The concerns which have been raised over the development of China's culture
industry recently are not unreasonable.
Development in the culture industry clearly lags far behind the rapid growth
of the nation's other industries.
In other nations cultural exports are important parts of the export economy
culture products became the second largest export category in the United States
as early as 1998, only behind the aerospace industry.
In the United Kingdom, cultural products were already the second largest in
terms of production value in the 1930s.
In Asia, South Korea sought to revive its economy by emphasizing culture
industry development, after being hit hard by the financial crisis of the 1990s.
Guided by a strategy of "culture-based statehood," the country's culture
industry soon swept through neighbouring countries and regions like a typhoon.
As for China, despite rapid development in recent years, the culture industry
is still far from being able to meet domestic demands, and it accounts for only
a tiny portion of the nation's GDP.
There is no real chance of Chinese cultural products grabbing a piece of the
world market for the time being. The globalization of the culture market is an
undeniable and irresistible trend whether we like it or not.
There are two reasons behind this reality. Firstly, once culture becomes an
industry and when it becomes part of such economic chains as capital injection,
production and logistics, it is no longer a cultural phenomenon, but a cultural
economic one.
The other reason is that the culture industry is a broad concept, including
many aspects that form the world's cultural heritage, such as skills,
entertainment and history (particularly archaeology).
Apparently, this culture industry, built on cultural aspects shared by the
whole human race, already possesses the potential and tendency for
globalization. And the advent of the information technology age, as well as the
globalization of economics, has only accelerated this tendency. Now, how can we
turn China's culture industry from a weakling into a major power?
Admitted, nothing can be done without capital injection. Then there is policy
support, which includes incentives, especially capital lured from the community
with tax-related favours.
Adequate "protection" is another must. An irresistible trend during the
globalization of culture market is that no country is naive enough to believe it
is safe to give up self-preservation right away.
In fact, the government has already taken concrete steps in the three "musts"
mentioned above.
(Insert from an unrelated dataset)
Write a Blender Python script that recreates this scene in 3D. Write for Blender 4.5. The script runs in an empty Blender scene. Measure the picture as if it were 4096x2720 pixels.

Be it State-sponsored selection of top drama productions
nationwide, organizing big events such "China Year" cultural exchanges overseas
or securing prime-time broadcast slots for domestic film and TV features, they
all reflect the enthusiasm of the government to boosting the country's culture
industry development.
Especially noteworthy is the recent implementation of a set of national
directives for reforms during the 11th Five Year Plan period (2006-2010), which
show even more strongly China's desire to join the ranks of major culture
industry powers as soon as possible.
However, in order to develop China's culture industry, there is an even
greater "obstacle" that must be overcome apart from those in capital injection,
policy and system. That is the conceptual barrier rooted deep in our minds.
It is first the result of a one-sided, mechanical and narrow-minded
understanding of the saying "nationality is universality" that has made it very
difficult for China's culture industry to enter overseas markets. The true
meaning of "no universality without nationality" is that national
characteristics should be kept intact and cultural development brooks no
national nihilism.
We should help the rest of the world learn about and understand China while
spreading our national culture worldwide.
But, today it seems the meaning of this saying has been altered somehow to
serve as an excuse for people who prefer shutting themselves off to the outside
world, rejecting good foreign culture and indulging in narcissism and denial.
As a matter of fact, this saying conveys a double edged idea one side is that
only good national culture that can improve human communication, and progress is
universal. The rotten traditions and bad habits left over by past societies are
national, but can never be universal. The other side of the idea is that there
is nothing wrong in accepting the good achievements of other civilizations and
trying to make them part of China's own.
Yet another conceptual obstacle constraining China's culture industry
development is that we have not to date been fully aware of the missing emphasis
on humanity and humanism in Chinese culture, which has led to a shortage of
human-centric creations.
It is a historical fact that thousands of years of feudalistic
authoritarianism have stifled the promotion of individual personality. The
psychological shadow cast on Chinese people by the Soviet-style,
highly-centralised planned economy of the last century have put Chinese culture
in a developmental straight jacket.
Its most notable characteristic is ignoring humanity and humanism. As
everyone knows, the most progressive of all human traits, as opposed to animal
instincts, is creativity.
When Chinese culture finally discarded the paintings, posters, films and
books designed purely for instruction-oriented propaganda, we suddenly found
ourselves totally ignorant about how to present the past, present and future of
the Chinese nation in a new light, especially in a humanitarian light.
This is the question China's culture industry needs to answer. Being
human-centric is both the industry's goal and the path for its development. And
to be human-centric no doubt means we must respect the natural attributes of
human beings and improve our social attributes.
As for the culture industry, the harmony it helps to achieve can only be
based on human creativity, diversity and open-mindedness.
The key to China's culture industry catching up with the world leaders lies
in nurturing human creativity, not in organization, motivation and management.
The author is a researcher from the China Foundation
for International & Strategic Studies.